Locate the atomic number of the element whose electron configuration you want to determine. You can find this on a periodic table. Technically, the atomic number is the number of protons in the nucleus, but in a neutral atom, the number of protons will equal the number of electrons.
Find an electron distribution chart or memorize the orbital levels and the number of electrons each can hold. The first orbital is marked "1s," which indicates that it is in the first energy level (1) and that it has a spherical orbital shape (s). The next orbitals continue as 2s, 2p, 3s, 3p, 3d, 4s, 4p, 4d, 4f, and so on. S orbitals can hold two electrons, p orbitals can hold six, d orbitals can hold 10, and f orbitals can hold 14. When you write an electron distribution, include the energy level, shape, and number of electrons for each orbital --- e.g. 1s2, 2s2, 2p6, 3s2, 3p6, 3d10, which is the distribution for nickel.
Assign two electrons to the first level, 1s, giving you 1s2. Subtract two from the total atomic number so that you know how many electrons will go in the next level. For example, oxygen has eight electrons (atomic number 8), so two of those electrons will go in the first energy level, written "1s2," and six will be left for the next energy levels. For a hydrogen atom, the distribution will simply be one electron in the first energy level, written "1s1," because this element only has one electron. For helium, which has two electrons, it will simply be 1s2.

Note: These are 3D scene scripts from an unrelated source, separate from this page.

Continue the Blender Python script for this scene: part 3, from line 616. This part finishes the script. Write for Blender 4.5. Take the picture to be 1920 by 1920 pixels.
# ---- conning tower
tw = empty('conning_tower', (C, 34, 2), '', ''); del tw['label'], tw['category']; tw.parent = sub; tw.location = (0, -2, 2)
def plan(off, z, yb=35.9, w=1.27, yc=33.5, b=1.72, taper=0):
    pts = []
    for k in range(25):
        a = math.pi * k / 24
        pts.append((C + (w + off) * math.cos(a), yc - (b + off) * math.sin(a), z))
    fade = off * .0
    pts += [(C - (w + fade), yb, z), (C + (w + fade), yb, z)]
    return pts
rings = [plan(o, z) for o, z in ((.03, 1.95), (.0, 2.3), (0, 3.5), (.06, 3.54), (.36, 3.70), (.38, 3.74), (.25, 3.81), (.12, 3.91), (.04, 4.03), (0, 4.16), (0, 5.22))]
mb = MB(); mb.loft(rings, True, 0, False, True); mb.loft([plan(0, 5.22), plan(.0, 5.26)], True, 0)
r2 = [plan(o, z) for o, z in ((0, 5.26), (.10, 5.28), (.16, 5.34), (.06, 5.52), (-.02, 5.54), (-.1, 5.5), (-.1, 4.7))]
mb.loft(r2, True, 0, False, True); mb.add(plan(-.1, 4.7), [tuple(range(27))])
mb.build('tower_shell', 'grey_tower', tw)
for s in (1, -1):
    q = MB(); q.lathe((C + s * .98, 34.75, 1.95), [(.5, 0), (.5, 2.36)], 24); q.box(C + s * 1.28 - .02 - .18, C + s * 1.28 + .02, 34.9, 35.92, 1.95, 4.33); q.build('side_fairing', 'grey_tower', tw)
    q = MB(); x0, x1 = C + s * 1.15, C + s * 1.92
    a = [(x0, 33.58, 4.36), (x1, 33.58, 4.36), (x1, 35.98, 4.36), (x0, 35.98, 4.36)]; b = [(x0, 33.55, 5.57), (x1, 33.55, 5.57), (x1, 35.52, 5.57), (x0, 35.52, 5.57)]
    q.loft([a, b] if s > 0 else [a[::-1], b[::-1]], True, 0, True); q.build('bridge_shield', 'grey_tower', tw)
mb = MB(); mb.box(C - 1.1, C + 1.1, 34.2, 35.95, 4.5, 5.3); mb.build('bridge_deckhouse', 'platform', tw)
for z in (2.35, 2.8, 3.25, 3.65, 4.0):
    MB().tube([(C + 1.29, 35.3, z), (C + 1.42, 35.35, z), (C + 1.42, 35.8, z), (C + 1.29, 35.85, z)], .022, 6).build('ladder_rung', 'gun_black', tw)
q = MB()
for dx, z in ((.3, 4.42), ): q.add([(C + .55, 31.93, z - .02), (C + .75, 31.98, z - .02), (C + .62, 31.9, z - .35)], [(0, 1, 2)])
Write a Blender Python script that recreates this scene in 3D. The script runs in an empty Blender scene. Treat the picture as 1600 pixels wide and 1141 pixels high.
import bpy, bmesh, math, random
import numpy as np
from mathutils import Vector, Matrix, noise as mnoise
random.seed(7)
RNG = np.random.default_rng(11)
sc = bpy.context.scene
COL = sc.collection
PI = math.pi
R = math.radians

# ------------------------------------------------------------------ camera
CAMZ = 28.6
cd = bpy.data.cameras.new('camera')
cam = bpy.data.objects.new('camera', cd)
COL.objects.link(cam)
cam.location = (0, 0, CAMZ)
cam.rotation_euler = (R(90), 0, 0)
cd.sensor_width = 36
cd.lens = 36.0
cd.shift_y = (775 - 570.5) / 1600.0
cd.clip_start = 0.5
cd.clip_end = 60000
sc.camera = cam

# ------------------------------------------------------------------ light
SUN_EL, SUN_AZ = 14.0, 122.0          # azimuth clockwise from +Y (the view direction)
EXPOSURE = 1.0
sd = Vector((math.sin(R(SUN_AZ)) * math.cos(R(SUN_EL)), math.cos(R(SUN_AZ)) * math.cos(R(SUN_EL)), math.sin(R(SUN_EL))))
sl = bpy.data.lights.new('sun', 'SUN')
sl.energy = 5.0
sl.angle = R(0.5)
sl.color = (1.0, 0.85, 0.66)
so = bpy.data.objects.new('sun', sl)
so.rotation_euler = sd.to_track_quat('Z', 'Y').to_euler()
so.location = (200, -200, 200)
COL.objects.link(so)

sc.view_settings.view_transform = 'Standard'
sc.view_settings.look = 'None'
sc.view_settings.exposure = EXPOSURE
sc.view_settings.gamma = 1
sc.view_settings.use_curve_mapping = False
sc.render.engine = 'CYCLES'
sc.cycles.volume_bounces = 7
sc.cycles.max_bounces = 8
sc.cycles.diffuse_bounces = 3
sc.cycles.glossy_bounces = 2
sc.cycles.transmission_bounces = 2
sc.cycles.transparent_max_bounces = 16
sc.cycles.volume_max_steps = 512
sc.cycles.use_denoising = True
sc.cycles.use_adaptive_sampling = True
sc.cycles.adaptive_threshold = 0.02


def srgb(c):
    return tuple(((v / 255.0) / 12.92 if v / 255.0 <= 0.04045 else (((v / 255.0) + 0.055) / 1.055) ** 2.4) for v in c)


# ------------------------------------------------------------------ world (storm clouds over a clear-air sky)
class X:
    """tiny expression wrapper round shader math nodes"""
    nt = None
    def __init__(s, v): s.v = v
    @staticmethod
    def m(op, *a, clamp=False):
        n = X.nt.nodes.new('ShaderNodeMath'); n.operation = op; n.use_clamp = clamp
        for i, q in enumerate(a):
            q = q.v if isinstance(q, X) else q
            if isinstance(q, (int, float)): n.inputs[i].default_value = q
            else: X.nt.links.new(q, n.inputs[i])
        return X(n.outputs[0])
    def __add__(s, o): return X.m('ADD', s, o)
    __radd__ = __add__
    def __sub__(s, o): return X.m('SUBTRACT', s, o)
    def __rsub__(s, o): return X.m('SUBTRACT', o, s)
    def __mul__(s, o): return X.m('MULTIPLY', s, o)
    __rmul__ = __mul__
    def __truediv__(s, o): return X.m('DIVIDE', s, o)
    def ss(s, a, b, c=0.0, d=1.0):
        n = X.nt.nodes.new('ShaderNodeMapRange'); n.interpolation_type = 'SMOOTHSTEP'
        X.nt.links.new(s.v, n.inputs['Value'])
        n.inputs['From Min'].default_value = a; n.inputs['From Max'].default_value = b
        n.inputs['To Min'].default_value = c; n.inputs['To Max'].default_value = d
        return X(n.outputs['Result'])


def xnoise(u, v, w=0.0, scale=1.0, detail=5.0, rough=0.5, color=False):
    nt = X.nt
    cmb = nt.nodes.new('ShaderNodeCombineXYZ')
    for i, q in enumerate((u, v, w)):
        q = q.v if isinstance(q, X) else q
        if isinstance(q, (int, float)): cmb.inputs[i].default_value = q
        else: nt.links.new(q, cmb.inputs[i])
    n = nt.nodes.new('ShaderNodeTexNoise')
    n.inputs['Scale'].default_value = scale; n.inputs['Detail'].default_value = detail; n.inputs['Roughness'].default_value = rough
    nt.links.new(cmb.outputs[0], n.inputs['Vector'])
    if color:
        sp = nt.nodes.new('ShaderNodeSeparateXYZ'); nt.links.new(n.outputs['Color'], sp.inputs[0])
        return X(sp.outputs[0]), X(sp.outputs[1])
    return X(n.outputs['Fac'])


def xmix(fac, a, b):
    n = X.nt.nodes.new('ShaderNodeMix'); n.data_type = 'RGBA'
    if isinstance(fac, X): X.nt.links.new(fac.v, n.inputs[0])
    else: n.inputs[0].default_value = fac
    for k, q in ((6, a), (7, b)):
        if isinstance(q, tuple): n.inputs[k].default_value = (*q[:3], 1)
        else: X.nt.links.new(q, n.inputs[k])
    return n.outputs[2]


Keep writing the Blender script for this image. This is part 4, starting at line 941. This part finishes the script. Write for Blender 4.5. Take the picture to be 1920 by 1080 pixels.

Assign the next two electrons to the first position of the second energy level, 2s, giving you 2s2. Subtract two from the remaining number of electrons. Assign the next six electrons to the second position of the second energy level, 2p, if needed, and subtract six from the remaining number of electrons. For oxygen, two electrons are already in 1s, so two more will go in 2s, and the last four will go in 2p. This gives oxygen the distribution 1s2, 2s2, 2p4.
Continue to assign electrons to the subsequent energy levels in order until you have no electrons left.